To address challenges in secure management, version control, and multi-stakeholder collaboration for encrypted energy data in decentralized environments, this paper proposes a lightweight framework integrating blockchain, IPFS, and DAO-based governance. Methodologically, it introduces a Git-inspired encrypted data versioning mechanism, employs Merkle tree–embedded hashes for tamper-proof change auditing, and incorporates fine-grained encrypted patching to preserve data privacy. At the governance level, a DAO enables collaborative decision-making among utilities, researchers, and regulators without exposing sensitive information. The key contributions are: (i) the first practical implementation of the FAIR principles—Findability, Accessibility, Interoperability, and Reusability—in encrypted energy data governance, ensuring provenance, traceability, and integrity; and (ii) empirical validation demonstrating effective support for data sharing and research reproducibility in smart grid monitoring, demand forecasting, and peer-to-peer energy trading scenarios.

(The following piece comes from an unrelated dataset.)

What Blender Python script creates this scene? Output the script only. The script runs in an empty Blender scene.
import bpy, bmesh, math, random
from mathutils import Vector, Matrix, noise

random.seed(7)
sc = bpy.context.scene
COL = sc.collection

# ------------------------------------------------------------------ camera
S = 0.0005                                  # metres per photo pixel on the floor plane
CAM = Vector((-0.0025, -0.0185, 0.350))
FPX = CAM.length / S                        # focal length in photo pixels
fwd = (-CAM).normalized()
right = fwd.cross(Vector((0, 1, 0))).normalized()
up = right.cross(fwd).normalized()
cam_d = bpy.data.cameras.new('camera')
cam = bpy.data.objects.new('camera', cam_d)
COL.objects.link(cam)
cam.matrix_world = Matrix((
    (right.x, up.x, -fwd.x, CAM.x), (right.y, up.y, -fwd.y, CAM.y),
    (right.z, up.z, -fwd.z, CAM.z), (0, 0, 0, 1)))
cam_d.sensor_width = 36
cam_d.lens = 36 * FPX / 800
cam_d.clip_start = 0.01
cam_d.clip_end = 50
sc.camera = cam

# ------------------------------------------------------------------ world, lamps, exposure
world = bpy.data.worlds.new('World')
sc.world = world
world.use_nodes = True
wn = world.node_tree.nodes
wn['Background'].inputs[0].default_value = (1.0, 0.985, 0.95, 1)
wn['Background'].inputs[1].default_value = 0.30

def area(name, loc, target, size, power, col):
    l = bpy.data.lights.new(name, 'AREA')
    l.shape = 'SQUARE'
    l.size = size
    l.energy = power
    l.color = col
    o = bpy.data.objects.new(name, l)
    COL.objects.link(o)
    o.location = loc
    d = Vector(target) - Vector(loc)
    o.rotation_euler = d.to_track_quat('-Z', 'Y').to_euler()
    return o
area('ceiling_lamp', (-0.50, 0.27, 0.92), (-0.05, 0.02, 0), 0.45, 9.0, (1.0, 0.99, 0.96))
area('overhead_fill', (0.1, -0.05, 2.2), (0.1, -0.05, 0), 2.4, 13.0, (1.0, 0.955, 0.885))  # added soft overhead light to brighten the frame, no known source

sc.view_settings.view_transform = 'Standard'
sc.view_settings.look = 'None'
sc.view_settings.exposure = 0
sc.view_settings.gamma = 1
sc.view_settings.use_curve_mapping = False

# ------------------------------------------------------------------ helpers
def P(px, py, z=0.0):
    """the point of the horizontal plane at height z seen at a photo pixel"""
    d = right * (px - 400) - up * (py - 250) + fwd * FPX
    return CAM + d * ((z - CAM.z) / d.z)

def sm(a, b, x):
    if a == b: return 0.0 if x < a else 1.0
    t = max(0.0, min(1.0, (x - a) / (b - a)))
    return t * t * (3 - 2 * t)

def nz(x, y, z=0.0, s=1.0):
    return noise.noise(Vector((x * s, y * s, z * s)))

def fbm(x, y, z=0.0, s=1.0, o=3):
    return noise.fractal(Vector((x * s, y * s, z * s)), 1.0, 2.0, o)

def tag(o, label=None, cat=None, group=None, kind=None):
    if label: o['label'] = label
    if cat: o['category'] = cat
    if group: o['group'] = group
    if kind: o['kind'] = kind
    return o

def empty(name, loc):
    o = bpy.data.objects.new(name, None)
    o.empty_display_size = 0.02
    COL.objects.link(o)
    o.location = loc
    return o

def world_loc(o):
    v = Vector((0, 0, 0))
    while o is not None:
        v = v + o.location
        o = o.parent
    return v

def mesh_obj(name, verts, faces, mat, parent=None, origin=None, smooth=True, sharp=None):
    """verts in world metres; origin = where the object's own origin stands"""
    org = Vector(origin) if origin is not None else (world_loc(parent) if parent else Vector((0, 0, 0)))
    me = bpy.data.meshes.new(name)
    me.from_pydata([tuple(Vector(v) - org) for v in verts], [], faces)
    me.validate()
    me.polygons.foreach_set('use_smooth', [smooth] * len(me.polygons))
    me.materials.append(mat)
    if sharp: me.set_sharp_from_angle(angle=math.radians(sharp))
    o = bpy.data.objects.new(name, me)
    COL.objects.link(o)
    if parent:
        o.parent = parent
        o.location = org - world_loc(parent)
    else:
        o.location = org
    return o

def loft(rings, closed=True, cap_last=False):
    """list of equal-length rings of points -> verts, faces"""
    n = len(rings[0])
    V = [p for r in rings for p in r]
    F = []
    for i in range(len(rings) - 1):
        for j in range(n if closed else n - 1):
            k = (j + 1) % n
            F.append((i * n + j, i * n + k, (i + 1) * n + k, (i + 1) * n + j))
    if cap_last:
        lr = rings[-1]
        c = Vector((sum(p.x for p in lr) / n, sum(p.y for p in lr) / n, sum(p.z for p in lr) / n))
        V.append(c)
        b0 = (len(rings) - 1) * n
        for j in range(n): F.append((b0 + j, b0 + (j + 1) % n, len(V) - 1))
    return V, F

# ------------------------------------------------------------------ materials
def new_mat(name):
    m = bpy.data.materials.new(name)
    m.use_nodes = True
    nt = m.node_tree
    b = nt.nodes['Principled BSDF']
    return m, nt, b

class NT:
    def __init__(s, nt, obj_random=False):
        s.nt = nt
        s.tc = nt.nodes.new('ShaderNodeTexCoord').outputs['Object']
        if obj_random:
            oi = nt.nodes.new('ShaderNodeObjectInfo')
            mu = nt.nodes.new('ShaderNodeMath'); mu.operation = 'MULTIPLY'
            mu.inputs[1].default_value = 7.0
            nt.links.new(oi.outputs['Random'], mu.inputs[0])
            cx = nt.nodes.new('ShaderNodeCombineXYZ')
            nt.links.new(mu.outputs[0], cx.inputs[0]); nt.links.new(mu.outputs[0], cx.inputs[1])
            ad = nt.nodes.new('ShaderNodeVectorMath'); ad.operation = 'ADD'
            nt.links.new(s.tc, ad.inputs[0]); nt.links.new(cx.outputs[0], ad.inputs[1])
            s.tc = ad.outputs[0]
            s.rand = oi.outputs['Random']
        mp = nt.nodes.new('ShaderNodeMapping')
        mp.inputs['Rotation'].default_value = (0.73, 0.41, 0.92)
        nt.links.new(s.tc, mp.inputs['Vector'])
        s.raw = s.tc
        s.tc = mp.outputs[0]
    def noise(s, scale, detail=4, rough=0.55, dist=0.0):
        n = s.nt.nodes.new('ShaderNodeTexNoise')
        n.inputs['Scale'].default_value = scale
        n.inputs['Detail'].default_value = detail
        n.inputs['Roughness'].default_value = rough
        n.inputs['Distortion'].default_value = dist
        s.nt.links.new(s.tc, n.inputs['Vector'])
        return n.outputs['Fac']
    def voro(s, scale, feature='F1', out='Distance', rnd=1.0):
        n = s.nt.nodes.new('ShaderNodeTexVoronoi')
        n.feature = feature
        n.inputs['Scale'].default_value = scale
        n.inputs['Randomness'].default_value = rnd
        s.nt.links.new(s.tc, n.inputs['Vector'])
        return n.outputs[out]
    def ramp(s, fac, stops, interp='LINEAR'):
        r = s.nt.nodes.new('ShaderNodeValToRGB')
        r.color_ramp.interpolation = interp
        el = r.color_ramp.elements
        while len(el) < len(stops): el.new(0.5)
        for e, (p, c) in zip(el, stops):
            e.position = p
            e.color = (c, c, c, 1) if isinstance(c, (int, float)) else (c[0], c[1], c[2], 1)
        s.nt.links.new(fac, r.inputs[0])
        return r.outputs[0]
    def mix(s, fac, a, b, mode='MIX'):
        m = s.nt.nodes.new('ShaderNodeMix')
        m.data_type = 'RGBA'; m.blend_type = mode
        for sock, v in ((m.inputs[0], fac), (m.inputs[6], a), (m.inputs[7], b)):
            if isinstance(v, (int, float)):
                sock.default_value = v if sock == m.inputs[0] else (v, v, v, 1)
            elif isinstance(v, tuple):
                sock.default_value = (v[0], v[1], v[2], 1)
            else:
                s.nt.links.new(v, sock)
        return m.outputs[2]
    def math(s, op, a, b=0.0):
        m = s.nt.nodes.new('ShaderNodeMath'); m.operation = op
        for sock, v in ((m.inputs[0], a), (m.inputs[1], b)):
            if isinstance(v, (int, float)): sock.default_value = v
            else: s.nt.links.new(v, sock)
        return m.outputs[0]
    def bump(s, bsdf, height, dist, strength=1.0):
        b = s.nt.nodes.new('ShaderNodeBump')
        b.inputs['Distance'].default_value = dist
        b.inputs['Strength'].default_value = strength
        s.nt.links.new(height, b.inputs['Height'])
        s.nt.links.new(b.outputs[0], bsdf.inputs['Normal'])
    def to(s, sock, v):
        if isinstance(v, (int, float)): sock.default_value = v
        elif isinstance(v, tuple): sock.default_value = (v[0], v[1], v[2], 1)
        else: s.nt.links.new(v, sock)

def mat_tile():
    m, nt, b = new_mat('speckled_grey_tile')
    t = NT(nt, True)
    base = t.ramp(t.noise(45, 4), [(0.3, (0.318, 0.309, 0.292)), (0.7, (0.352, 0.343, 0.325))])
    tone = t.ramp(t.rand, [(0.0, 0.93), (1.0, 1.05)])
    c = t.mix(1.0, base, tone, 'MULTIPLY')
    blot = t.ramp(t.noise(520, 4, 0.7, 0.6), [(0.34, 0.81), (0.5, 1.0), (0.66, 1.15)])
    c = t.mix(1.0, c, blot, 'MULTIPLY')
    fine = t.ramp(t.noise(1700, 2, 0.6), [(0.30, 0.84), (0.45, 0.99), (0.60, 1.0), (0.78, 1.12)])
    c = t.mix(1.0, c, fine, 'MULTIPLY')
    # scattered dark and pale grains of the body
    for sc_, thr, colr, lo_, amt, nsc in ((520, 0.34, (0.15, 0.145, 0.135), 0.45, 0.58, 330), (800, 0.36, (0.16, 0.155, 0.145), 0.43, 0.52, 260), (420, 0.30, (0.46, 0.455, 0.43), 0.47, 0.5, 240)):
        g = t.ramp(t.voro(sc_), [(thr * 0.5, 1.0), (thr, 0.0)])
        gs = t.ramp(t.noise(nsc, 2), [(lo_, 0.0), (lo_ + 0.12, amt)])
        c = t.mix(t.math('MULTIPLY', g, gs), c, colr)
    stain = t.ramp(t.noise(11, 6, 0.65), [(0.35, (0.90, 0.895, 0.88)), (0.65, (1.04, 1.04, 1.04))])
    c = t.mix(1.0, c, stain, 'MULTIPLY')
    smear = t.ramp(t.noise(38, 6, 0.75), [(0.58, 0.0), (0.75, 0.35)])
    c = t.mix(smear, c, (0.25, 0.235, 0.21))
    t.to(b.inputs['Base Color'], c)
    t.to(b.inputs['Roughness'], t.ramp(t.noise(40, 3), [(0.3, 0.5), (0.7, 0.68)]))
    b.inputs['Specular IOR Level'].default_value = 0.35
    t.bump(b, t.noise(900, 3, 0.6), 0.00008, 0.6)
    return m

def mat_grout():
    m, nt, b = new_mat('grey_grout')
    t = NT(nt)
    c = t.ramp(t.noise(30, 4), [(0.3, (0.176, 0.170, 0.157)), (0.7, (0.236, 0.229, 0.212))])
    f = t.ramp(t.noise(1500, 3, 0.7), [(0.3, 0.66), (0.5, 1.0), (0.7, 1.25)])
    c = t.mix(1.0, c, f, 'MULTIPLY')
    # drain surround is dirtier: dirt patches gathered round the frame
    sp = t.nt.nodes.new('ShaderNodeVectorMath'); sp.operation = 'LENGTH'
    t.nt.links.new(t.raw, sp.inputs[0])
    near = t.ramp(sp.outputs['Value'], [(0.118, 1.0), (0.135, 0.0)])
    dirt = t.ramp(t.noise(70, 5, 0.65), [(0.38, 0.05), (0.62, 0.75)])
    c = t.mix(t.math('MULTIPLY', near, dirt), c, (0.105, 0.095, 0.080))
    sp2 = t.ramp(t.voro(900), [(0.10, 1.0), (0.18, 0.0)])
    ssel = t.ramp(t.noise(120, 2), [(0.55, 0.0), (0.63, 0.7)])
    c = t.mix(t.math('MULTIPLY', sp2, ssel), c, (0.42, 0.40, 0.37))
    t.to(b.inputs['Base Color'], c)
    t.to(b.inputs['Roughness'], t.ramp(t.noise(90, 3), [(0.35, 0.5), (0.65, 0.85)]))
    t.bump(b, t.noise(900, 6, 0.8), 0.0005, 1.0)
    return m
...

This paper proposes a new decentralized framework, named EDGChain-E (Encrypted-Data-Git Chain for Energy), designed to manage version-controlled, encrypted energy data using blockchain and the InterPlanetary File System. The framework incorporates a Decentralized Autonomous Organization (DAO) to orchestrate collaborative data governance across the lifecycle of energy research and operations, such as smart grid monitoring, demand forecasting, and peer-to-peer energy trading. In EDGChain-E, initial commits capture the full encrypted datasets-such as smart meter readings or grid telemetry-while subsequent updates are tracked as encrypted Git patches, ensuring integrity, traceability, and privacy. This versioning mechanism supports secure collaboration across multiple stakeholders (e.g., utilities, researchers, regulators) without compromising sensitive or regulated information. We highlight the framework's capability to maintain FAIR-compliant (Findable, Accessible, Interoperable, Reusable) provenance of encrypted data. By embedding hash-based content identifiers in Merkle trees, the system enables transparent, auditable, and immutable tracking of data changes, thereby supporting reproducibility and trust in decentralized energy applications.